ALL THE WORLD'S A GRAVE: A NEW PLAY BY WILLIAM SHAKESPEARE
By JOHN REED

Plume, 2008
ISBN: 9780452289864
198 pages; Paperback
GENRE(S): Fiction, Drama

Reviewed by Chris Mackowski

For a guy who has been dead for nearly 400 years, it's pretty amazing that Shakespeare is still cranking out the hits. And I'm not talking about great productions of his classic plays. I'm not talking about recently discovered "lost manuscripts." I'm talking brand-spanking-new plays.

That's what John Reed has cooked up in All the World's a Grave, a new tragedy by William Shakespeare. With all the cleverness of Touchstone and the mischievousness of Puck, Reed has boldly reimagined the Bard by cutting, pasting, puzzling, and rearranging Shakespeare's own words and characters into an entirely new play.

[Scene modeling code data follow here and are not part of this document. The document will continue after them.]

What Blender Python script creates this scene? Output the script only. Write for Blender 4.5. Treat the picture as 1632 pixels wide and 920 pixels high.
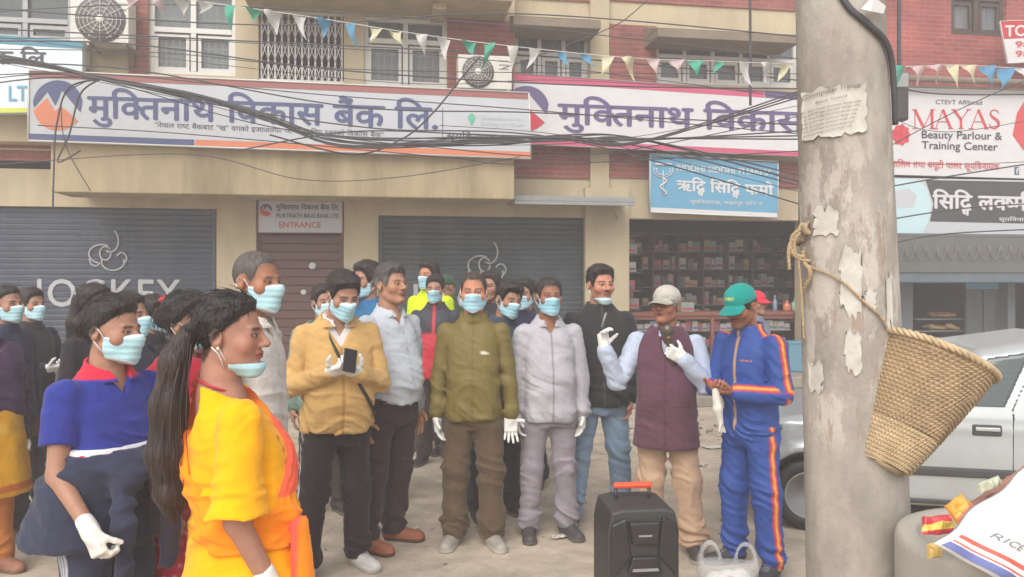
import bpy, bmesh, math, random
import numpy as np
from mathutils import Vector, Matrix, Euler
R = math.radians
for _o in list(bpy.data.objects): bpy.data.objects.remove(_o)
S = bpy.context.scene
C = S.collection

# ---------------------------------------------------------------- camera
F, CX, HY, HC = 1250.0, 816.0, 445.0, 1.65      # focal length (photo pixels), centre column, horizon row, eye height
cam_d = bpy.data.cameras.new('camera'); cam = bpy.data.objects.new('camera', cam_d); C.objects.link(cam)
cam_d.sensor_width = 36; cam_d.lens = F * 36 / 1632; cam_d.shift_y = -15 / 1632
cam_d.clip_start = 0.05; cam_d.clip_end = 2000
cam.location = (0, 0, HC); cam.rotation_euler = (R(90), 0, 0)
S.camera = cam

# ---------------------------------------------------------------- sky, sun, exposure
SUN_EL, SUN_AZ = 44.0, 196.0        # azimuth: clockwise from +Y (north)
w = bpy.data.worlds.new('World'); S.world = w; w.use_nodes = True
nt = w.node_tree; bg = nt.nodes['Background']
sky = nt.nodes.new('ShaderNodeTexSky'); sky.sky_type = 'NISHITA'; sky.sun_disc = False
sky.sun_elevation = R(SUN_EL); sky.sun_rotation = R(SUN_AZ)
sky.air_density = 1.4; sky.dust_density = 7.0; sky.ozone_density = 1.0; sky.altitude = 1300
hs_ = nt.nodes.new('ShaderNodeHueSaturation'); hs_.inputs['Saturation'].default_value = 0.30
nt.links.new(sky.outputs[0], hs_.inputs['Color']); nt.links.new(hs_.outputs[0], bg.inputs[0])
bg.inputs[1].default_value = 0.15
sun_d = bpy.data.lights.new('sun', 'SUN'); sun = bpy.data.objects.new('sun', sun_d); C.objects.link(sun)
sun_d.energy = 1.5; sun_d.angle = R(45); sun_d.color = (1, .95, .87)
_az = R(SUN_AZ); _el = R(SUN_EL)
_sd = Vector((math.sin(_az) * math.cos(_el), math.cos(_az) * math.cos(_el), math.sin(_el)))
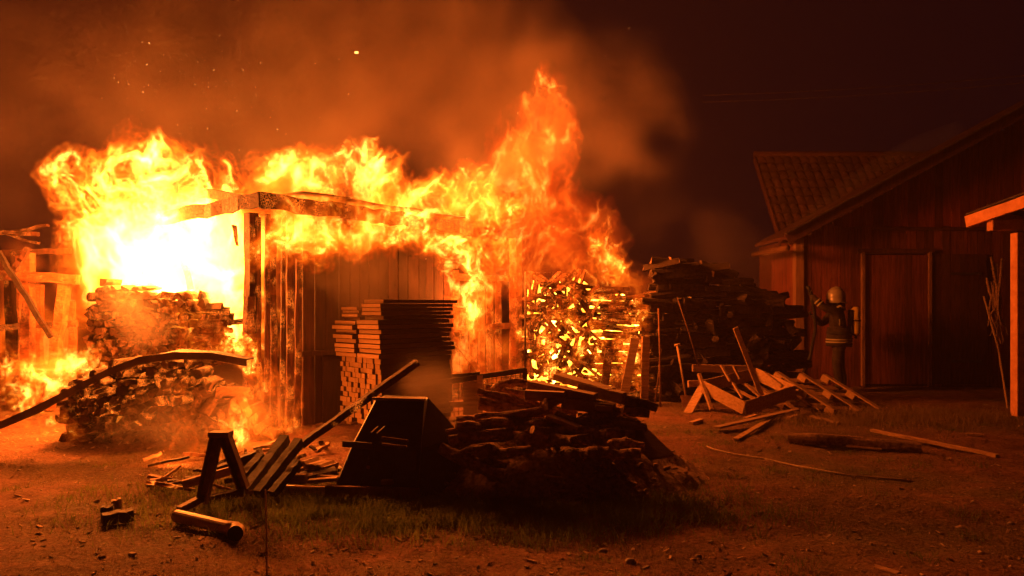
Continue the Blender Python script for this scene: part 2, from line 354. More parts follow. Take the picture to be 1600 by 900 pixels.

At the play's opening, Hamlet, the prince of Bohemia, has waged an unjust war to win Juliet from her father, King Lear. Back in Bohemia, meanwhile, Hamlet's mother kills the king and marries her lover, Macbeth, who ascends to the throne. The king's ghost visits Hamlet and haunts Macbeth, even as Hamlet's sidekick, Iago, takes advantage of the prince's distraught condition by exacting revenge on his rival, Romeo, one of Hamlet's generals.

The play obviously borrows heavily from Hamlet, Othello, Romeo and Juliet, Macbeth, and King Lear, with a heavy dose of Henry V thrown in for good measure. Anyone who has read any of those plays knows that things don't turn out well for the main characters, so it won't come as a surprise that things don't turn out well for any of them in All the World's a Grave, either. In fact, borrowing from all those sources as it does, the new Shakespeare play could be a handbook on personal calamity.

If it all sounds a bit much, it is—but according to Reed, that's kind of the point. "[I]t is precisely because Shakespeare's plays were monsters assembled from other monsters that a fresh monstrosity can be assembled from Shakespeare," he writes in his afterward. "And, because of Shakespeare's use of stock players and storylines, a new Shakespearian narrative is equally possible."

The resulting story is both familiar and fresh, and the characters are energized and enlightened. Reed's juxtaposition allows him to give added depth and dimension to characters. For instance, in Othello, Iago is a deliciously evil character, but he revels in a pretty unmotivated brand of evil. In All the World's a Grave, Iago has been victimized by war, and because he's damaged goods, he has a stronger rationale behind his manipulations and machinations. Such added depth enhances, rather than dilutes, the original character (a comparison that can be fairly made only if a reader is familiar with Othello).

Reed borrows heavily from the Shakespeare canon to populate the new play with dialogue. Shakespeare fans can expect classics, like Hamlet's "to be or not to be" soliloquy and Lady Macbeth's "Out, damned spot!" lament. But they will have particular fun catching all the familiar lines that come in surprising contexts. It's not Juliet, for instance, who cries "O Romeo, Romeo! Wherefore art thou, oh Romeo?" (For really hardcore fans, Reed provides online annotations to his play that show "the provenance of the words.")

While it helps to be a familiar with Shakespeare to appreciate All the World's a Grave, readers don't have to be aficionados. A simple appreciation of Shakespeare's language will do. After all, its the beauty is what makes his plays stand the test of time, and Reed makes a conscious effort to preserve that. "[T]he words," Reed says, "continually reassert their brilliance."

"When thou dost ask me blessing," Lear says to Juliet, his estranged daughter, "I'll kneel down,/And ask of thee forgiveness; so we'll live,/And pray, and sing, and tell old tales and laugh…." She is, by that point in the play, dead, which imbues Lear's words with heartbreaking irony. That Shakespeare's words can do that 400 years later speaks to their power.

"Oh, for a muse of fire," Shakespeare once wrote. Reed has tapped into that muse and produced a re-envisioned Shakespeare that proves to be both provocative, substantial, and entertaining.